Así que yo, con cara de huevo, me limité a parafrasear lo que mi superior le había dicho: 

—Nosotros no podemos ayudarte con eso, pero, si quieres, podemos revisar tu estado de ánimo, la relación con tu expareja, los problemas que están dando los niños en la escuela o bla, bla, bla…

No hace falta que lo diga, ¿verdad? Me miró como las vacas cuando ven pasar el tren y, como es más que lógico, pasó de mi culo. Y eso, claro, tuvo un impacto en mí: «no voy a poder hacer nada con este tío». 

A partir del momento en el que ignoré su demanda —una demanda explícita (lo que pedía) que, por otro lado, coincidía con la implícita (lo que realmente necesitaba de la relación conmigo)—, entramos en un círculo vicioso que, aunque pudiera tener matices, siempre iba de lo mismo: él se desconectaba de mí, porque no estaba atendiendo a sus necesidades, y yo me desconectaba de él porque no reaccionaba a mis propuestas, ni me hacía ni puto caso. Acabamos siendo dos monigotes desconectados que cada día se daban más pereza. Y así, un día detrás de otro, amargandonos la vida sin quererlo. 

Pero un día decidió trasladarse a otra provincia, lo cual, obligaba a los servicios sociales a tramitar un traslado de expediente. «Menos mal», me dije aliviado, «prefiero cualquier otro caso; ya no puedo más con éste», y quedé con él pasa despedirme: 

—Quiero darte las gracias —le dije—, al menos, por abrirme la puerta y tratarme bien a pesar de no haber sabido cómo ayudarte. 

—Sí que me has ayudado, Gorka —respondió esta vez conectado conmigo; y en ese momento casi se me cae el culo al suelo—. Aunque no lo creas, me has ayudado mucho —os juro que parecía totalmente sincero su agradecimiento—.

—¿En qué? —pregunté con cara de pardillo. 

—Me has ayudado un montón con todas esas gestiones que hemos hecho —Se refería a papeleo y rollos burocráticos, con administraciones, notarios, y todas esas mierdas. Él era casi analfabeto funcional, y le costaba mucho todas esas cosas—, especialmente con las de la vivienda. 

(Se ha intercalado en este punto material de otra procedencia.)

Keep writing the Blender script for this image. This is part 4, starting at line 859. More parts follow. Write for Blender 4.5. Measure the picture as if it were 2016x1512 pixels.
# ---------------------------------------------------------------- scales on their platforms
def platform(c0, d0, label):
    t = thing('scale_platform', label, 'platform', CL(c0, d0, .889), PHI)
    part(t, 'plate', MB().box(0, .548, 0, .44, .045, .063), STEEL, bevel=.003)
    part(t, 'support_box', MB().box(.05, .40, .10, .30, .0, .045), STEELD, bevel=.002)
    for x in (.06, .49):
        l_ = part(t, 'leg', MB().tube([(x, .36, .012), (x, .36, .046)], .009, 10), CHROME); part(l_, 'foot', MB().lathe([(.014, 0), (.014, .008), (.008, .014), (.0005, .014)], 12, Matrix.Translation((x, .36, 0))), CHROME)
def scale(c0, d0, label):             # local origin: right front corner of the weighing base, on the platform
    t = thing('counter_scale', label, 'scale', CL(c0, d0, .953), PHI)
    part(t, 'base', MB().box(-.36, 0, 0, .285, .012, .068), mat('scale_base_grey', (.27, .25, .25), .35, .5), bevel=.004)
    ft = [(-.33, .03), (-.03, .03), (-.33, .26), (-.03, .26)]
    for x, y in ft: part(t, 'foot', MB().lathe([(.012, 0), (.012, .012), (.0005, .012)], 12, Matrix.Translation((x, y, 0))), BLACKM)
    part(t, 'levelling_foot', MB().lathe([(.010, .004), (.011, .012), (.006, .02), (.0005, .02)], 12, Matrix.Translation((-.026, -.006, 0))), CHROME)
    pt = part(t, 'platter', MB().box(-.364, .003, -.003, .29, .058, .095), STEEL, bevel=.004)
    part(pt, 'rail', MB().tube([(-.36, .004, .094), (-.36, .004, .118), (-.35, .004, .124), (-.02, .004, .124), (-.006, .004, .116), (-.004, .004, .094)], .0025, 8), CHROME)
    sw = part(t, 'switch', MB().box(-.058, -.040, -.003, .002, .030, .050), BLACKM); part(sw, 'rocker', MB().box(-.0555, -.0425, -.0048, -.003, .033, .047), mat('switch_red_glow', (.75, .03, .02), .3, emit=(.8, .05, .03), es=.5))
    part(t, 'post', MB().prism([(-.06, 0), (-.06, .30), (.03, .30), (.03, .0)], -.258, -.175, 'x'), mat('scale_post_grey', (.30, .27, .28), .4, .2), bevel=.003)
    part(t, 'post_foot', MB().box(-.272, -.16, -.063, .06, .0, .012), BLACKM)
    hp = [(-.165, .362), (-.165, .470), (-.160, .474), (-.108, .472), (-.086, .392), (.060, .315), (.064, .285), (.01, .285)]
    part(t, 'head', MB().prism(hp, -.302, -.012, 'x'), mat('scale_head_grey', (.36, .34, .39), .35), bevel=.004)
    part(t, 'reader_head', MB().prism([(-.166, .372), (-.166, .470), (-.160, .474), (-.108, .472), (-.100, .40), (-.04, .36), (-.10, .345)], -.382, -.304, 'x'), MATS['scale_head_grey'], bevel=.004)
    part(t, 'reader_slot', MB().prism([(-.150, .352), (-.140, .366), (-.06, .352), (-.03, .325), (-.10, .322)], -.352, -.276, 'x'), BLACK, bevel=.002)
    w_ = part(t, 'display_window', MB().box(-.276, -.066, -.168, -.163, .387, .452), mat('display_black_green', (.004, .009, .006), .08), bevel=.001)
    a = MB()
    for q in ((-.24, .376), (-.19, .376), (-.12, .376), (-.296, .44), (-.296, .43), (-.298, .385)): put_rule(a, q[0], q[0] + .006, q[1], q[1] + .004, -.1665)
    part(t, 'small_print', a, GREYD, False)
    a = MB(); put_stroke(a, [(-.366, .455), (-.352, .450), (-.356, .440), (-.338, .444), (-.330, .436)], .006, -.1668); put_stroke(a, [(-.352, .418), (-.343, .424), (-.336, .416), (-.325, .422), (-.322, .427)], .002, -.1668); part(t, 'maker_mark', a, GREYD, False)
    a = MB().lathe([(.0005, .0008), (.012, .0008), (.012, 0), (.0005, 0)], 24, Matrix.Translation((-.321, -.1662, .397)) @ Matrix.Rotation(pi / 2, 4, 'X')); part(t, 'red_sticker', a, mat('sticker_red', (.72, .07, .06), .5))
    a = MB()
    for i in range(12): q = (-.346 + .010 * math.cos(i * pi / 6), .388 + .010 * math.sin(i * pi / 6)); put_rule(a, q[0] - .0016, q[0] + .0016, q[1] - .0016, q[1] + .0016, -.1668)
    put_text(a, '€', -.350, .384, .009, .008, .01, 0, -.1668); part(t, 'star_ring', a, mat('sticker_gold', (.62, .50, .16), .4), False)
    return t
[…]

—Pero, ¡si no hemos conseguido nada! 

—Sí, pero lo hemos intentado. 

Aquél día me fui para casa torcido. Aquella persona me estaba dando las gracias, con verdadera sinceridad, por algo que había hecho sin ganas, con tedio, y con la sensación de que no valía ni pa tomar por culo. Pero, luego, me acordé de que era justo lo que estaba vinculado a su demanda inicial, aquella que yo había ignorado. 

Entonces, me pregunté qué habría pasado si yo hubiese ido —tal y como tanto predico— por el camino que me había marcado la familia. Y lo ví claro… tan claro, que me produjo una profunda tristeza. Seguramente, el habría estado mucho más conectado, su malestar e impotencia habrían sido más tolerables, y eso habría repercutido en positivo en la relación con su expareja y sus hijos. 

Pero yo no supe ver la jirafa que pasaba a tres metros frente a mis ojos. No lo supe ver yo, no lo supo ver la coordinadora, no lo supo ver mi supervisora, y no lo vieron, tampoco, las personas de mi equipo con las que había supervisado el caso. 

Estuvimos todos ciegos. Quizás, porque priorizamos nuestras “competencias” profesionales respecto a las necesidades y el sentido de agencia de la propia familia. Porque estamos en una escala de mando en la que, cuando el de arriba dice algo, el resto nos adherimos al discurso para no cuestionar su criterio o sus métodos. Porque no terminamos de entender que se pueden satisfacer las necesidades de las personas haciendo lo que necesitan, pro también reconociéndolas y “haciéndonos cargo”. Porque estamos en un contexto violento en el que los profesionales debemos saber lo que la gente necesita, incluso por encima de su propio criterio. 

Sea como sea, siempre que descuidamos la demanda implícita, las personas se desvinculan de los procesos. Y, coño, tienen toda la razón y el derecho para hacerlo. 

Tengo un montón de ganas de leer el nuevo libro de Iñigo. Un montón. Pero también me da muchísimo miedo. Porque sé que ahora, después de 23 años currando en protección a la infancia, sigo siendo “Un Elefante en una Cacharrería”, y saberlo me da muchísima vergüenza y muchísimo miedo.